Although some artists working in ceramics in Rankin Inlet may not be familiar to the southern public, and given that group shows do present challenges for equal representation in the catalogue, I am not terribly fond of the emphasis here on the short biographical profile. Each of the seven artists is treated to a page or two of text, a photographic portrait, and an illustration of their works. The pages enumerate the features of one or two objects through excellent close-up photography, but having a series of discrete descriptions in a one-plus-one kind of narrative is reminiscent of the department store’s invention. Short profiles can feel very superficial, particularly when the artist is something of a novice.
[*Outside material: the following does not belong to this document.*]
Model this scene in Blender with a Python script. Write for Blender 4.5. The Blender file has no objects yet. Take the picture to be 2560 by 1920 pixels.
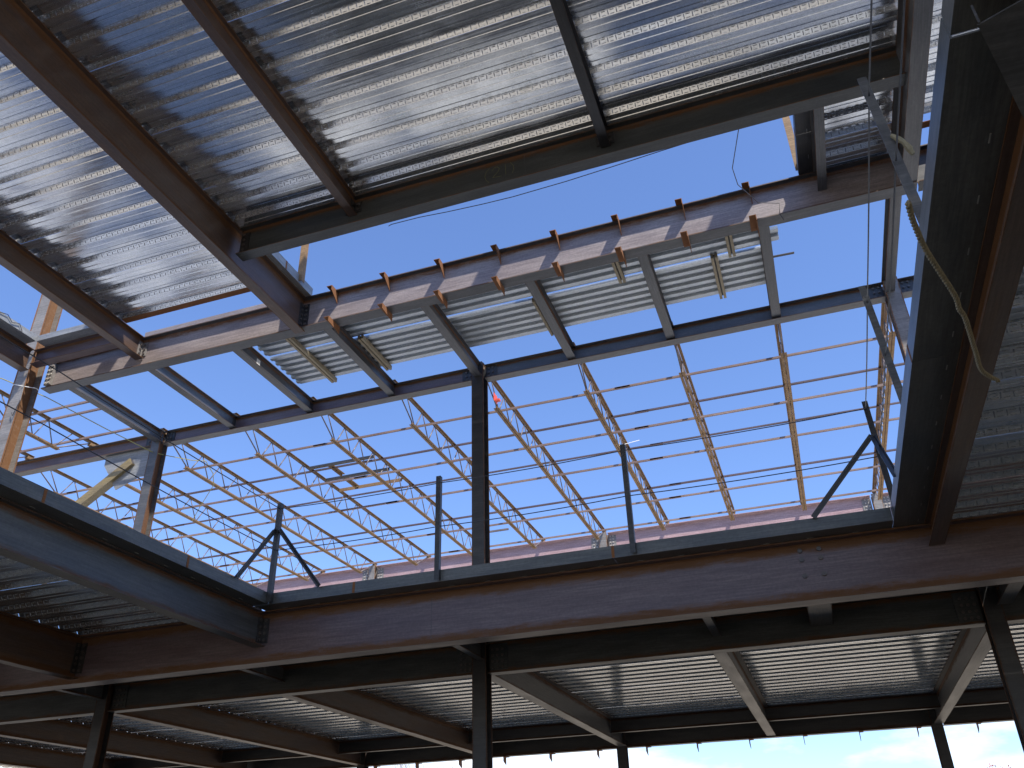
import bpy, bmesh, math, random
from mathutils import Vector, Matrix
random.seed(7)
C = bpy.context.scene.collection
ZC = 1.65                      # eye height; every z below is written from the eye and lifted by this
ZA, ZR = 2.78, 7.20            # top of steel of the two framed levels, from the eye

# ------------------------------------------------------------------ camera, sky, sun, exposure
cam = bpy.data.cameras.new('camera'); co = bpy.data.objects.new('camera', cam); C.objects.link(co)
right = Vector((0.9432828, 0.3309990, -0.0256348)); down = Vector((-0.1880919, 0.4692023, -0.8628271)); fwd = Vector((-0.2735670, 0.8187117, 0.5048487))
m = Matrix((right, -down, -fwd)).transposed().to_4x4(); m.translation = (0, 0, ZC)
co.matrix_world = m
cam.sensor_width = 36; cam.lens = 36*2109.15/2560; cam.clip_start = .05; cam.clip_end = 3000
S = bpy.context.scene; S.camera = co

SUN = Vector((1.2, -1.0, 2.4)).normalized()
w = bpy.data.worlds.new('World'); S.world = w; w.use_nodes = True
N = w.node_tree.nodes; L = w.node_tree.links; N.clear()
def wn(t, **k):
    n = N.new(t)
    for a, b in k.items(): setattr(n, a, b)
    return n
sky = wn('ShaderNodeTexSky', sky_type='NISHITA', sun_disc=False)
sky.sun_elevation = math.asin(SUN.z); sky.sun_rotation = math.atan2(SUN.x, SUN.y)
sky.air_density = 1.0; sky.dust_density = .45; sky.ozone_density = 4.0; sky.altitude = 200
bg = wn('ShaderNodeBackground'); bg.inputs['Strength'].default_value = .15
out = wn('ShaderNodeOutputWorld')
tc = wn('ShaderNodeTexCoord'); sep = wn('ShaderNodeSeparateXYZ')
L.new(tc.outputs['Generated'], sep.inputs[0])
mp = wn('ShaderNodeMapping'); mp.inputs['Scale'].default_value = (2.2, 2.2, 6.5); mp.inputs['Location'].default_value = (3.1, .4, 0)
L.new(tc.outputs['Generated'], mp.inputs[0])
nz = wn('ShaderNodeTexNoise'); nz.inputs['Scale'].default_value = 2.0; nz.inputs['Detail'].default_value = 7; nz.inputs['Roughness'].default_value = .58
L.new(mp.outputs[0], nz.inputs['Vector'])
# clouds bank near the horizon and thin out upwards
el = wn('ShaderNodeMapRange'); el.inputs['From Min'].default_value = .10; el.inputs['From Max'].default_value = .42
el.inputs['To Min'].default_value = .40; el.inputs['To Max'].default_value = .80
L.new(sep.outputs['Z'], el.inputs['Value'])
sub = wn('ShaderNodeMath', operation='SUBTRACT'); L.new(nz.outputs['Fac'], sub.inputs[0]); L.new(el.outputs[0], sub.inputs[1])
cl = wn('ShaderNodeMapRange'); cl.inputs['From Min'].default_value = 0; cl.inputs['From Max'].default_value = .22; cl.inputs['To Max'].default_value = .9
L.new(sub.outputs[0], cl.inputs['Value'])
mixc = wn('ShaderNodeMix', data_type='RGBA'); L.new(cl.outputs[0], mixc.inputs['Factor'])
grade = wn('ShaderNodeMix', data_type='RGBA', blend_type='MULTIPLY'); grade.inputs['Factor'].default_value = 1
grade.inputs[7].default_value = (.90, .96, 1.15, 1)
L.new(sky.outputs[0], grade.inputs[6])
L.new(grade.outputs[2], mixc.inputs[6]); mixc.inputs[7].default_value = (7.5, 7.7, 8.0, 1)
L.new(mixc.outputs[2], bg.inputs['Color']); L.new(bg.outputs[0], out.inputs[0])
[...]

Many catalogues on Inuit Art feel include photographs of the artists and emphasize biographic portraits. By contrast, in catalogues where the art is highly theorized, there are pains to distinguish the real from the representation, and the artist’s life from a discussion of the work, without insisting on an image of the artist to then serve as the origin and explanation of all meaning. Yet, the otherness signified by the photographic portraiture illustrates the fantastic role that Inuit artists play as racialized, and different. Perhaps the emphasis on biographical data and portraiture has prevented a fuller integration of Inuit Art into the contemporary art mainstream.

Exhibition catalogues have a shadowy mimetic identity, with their opportunity to comment and develop on themes not present in the curatorial development or recapitulate the exhibition in its entirety by reproducing all the art objects. It may enhance the exhibition experience by providing for the reader the appropriate details and notations as to significance. The writing can be interpretive, historical, art critical, promotional and sometimes all these things at once. The catalogue is overdetermined not only by echoes of an event’s long past, multiple motivations, and institutional traditions, but in the case of Inuit Art, by the weight and particularities of the post-war construction of “Inuit Art” as a subset of contemporary Canadian art constructed through various narrative emphases, excesses and omissions.